> **Task statement**
Extract the first line through the line containing "R = math.radians" from the listing below, exactly as written.

━━━━━━━━━━━━━━━━━━━━

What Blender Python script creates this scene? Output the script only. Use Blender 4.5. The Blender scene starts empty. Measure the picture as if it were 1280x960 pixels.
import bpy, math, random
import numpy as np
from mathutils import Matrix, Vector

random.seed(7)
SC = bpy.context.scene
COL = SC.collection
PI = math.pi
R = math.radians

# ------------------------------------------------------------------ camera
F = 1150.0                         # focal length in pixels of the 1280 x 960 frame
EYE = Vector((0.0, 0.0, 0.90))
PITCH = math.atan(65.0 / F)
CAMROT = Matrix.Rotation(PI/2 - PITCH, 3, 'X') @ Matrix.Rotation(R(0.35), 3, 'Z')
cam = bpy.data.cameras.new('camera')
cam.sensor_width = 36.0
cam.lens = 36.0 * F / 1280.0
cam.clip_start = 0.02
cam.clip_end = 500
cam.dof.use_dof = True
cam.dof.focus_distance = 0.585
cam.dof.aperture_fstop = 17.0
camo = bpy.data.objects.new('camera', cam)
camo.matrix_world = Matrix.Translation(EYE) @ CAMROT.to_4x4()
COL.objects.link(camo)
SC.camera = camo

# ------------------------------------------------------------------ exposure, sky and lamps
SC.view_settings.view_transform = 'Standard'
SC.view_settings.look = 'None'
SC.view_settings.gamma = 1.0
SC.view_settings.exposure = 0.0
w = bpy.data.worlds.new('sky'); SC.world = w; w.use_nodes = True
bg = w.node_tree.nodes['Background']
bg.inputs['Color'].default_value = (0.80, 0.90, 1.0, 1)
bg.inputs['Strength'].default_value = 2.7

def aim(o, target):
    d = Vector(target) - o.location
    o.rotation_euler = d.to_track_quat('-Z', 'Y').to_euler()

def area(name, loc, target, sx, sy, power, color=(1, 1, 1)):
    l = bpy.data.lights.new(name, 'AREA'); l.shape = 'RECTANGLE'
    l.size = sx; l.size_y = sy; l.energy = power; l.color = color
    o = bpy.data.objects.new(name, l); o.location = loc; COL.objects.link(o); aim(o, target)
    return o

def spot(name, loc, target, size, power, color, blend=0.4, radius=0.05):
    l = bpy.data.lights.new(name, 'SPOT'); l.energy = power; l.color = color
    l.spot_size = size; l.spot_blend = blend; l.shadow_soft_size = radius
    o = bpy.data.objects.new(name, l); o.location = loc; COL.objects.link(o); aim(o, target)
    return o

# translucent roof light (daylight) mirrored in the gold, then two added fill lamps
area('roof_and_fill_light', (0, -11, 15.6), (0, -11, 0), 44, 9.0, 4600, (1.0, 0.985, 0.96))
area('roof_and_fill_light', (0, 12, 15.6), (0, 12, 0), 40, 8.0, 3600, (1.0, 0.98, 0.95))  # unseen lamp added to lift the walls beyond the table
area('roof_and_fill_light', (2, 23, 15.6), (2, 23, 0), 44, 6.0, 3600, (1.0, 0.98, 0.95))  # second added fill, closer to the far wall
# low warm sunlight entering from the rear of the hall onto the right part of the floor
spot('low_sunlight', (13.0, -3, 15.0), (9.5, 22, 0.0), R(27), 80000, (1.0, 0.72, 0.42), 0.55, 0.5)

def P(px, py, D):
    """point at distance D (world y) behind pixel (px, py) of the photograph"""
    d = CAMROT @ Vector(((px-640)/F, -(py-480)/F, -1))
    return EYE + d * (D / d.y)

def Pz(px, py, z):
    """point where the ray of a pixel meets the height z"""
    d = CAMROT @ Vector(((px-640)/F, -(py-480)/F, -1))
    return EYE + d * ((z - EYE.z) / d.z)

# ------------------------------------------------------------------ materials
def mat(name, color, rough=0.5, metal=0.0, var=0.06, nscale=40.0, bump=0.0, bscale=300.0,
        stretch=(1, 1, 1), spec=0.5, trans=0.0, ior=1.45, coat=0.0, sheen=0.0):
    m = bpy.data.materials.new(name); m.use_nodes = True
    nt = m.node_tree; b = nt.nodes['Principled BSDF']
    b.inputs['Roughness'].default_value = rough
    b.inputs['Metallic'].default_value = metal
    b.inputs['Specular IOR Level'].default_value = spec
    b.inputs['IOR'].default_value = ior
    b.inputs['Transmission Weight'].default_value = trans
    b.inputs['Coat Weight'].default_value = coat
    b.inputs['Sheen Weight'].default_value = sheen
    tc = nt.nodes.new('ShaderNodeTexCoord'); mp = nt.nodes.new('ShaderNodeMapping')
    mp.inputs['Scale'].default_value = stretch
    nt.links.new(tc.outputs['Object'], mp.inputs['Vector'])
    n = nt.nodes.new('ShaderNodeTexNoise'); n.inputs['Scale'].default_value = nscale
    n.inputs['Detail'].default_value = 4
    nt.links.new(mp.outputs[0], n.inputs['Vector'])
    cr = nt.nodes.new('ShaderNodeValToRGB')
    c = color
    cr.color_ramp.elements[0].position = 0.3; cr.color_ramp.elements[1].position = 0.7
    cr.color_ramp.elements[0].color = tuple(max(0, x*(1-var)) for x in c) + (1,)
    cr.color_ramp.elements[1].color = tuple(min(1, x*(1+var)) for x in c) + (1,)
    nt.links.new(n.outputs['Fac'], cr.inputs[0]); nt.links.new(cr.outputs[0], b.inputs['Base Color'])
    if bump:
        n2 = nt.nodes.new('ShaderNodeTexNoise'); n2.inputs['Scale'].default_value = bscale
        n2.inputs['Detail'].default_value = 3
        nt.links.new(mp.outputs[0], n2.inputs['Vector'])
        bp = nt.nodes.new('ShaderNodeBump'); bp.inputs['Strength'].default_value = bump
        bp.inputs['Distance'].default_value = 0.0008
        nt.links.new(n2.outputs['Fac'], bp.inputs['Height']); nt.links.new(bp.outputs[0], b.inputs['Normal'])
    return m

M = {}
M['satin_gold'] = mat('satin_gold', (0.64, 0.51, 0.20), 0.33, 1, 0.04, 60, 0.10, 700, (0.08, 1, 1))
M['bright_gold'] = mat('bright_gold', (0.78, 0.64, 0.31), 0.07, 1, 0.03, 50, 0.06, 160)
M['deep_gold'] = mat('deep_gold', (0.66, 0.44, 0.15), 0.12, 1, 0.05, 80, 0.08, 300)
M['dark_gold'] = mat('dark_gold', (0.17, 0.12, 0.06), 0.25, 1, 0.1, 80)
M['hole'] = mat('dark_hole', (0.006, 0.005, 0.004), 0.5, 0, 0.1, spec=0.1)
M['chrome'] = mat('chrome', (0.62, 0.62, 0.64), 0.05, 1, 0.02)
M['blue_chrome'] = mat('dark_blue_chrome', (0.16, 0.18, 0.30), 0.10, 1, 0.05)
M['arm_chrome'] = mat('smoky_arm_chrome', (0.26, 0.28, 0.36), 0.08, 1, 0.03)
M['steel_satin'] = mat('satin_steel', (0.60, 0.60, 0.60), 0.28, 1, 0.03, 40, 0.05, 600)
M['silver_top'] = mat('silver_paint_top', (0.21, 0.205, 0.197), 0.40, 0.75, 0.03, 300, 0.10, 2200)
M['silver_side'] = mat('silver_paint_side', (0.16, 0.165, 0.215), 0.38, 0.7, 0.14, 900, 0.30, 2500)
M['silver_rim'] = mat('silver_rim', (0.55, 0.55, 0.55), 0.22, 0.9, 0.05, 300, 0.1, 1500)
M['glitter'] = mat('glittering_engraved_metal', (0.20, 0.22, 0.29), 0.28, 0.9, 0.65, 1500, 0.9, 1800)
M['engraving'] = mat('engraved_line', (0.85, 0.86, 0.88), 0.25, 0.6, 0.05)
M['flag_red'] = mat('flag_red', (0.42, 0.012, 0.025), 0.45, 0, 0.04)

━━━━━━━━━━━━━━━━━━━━

> **Expected output**
What Blender Python script creates this scene? Output the script only. Use Blender 4.5. The Blender scene starts empty. Measure the picture as if it were 1280x960 pixels.
import bpy, math, random
import numpy as np
from mathutils import Matrix, Vector

random.seed(7)
SC = bpy.context.scene
COL = SC.collection
PI = math.pi
R = math.radians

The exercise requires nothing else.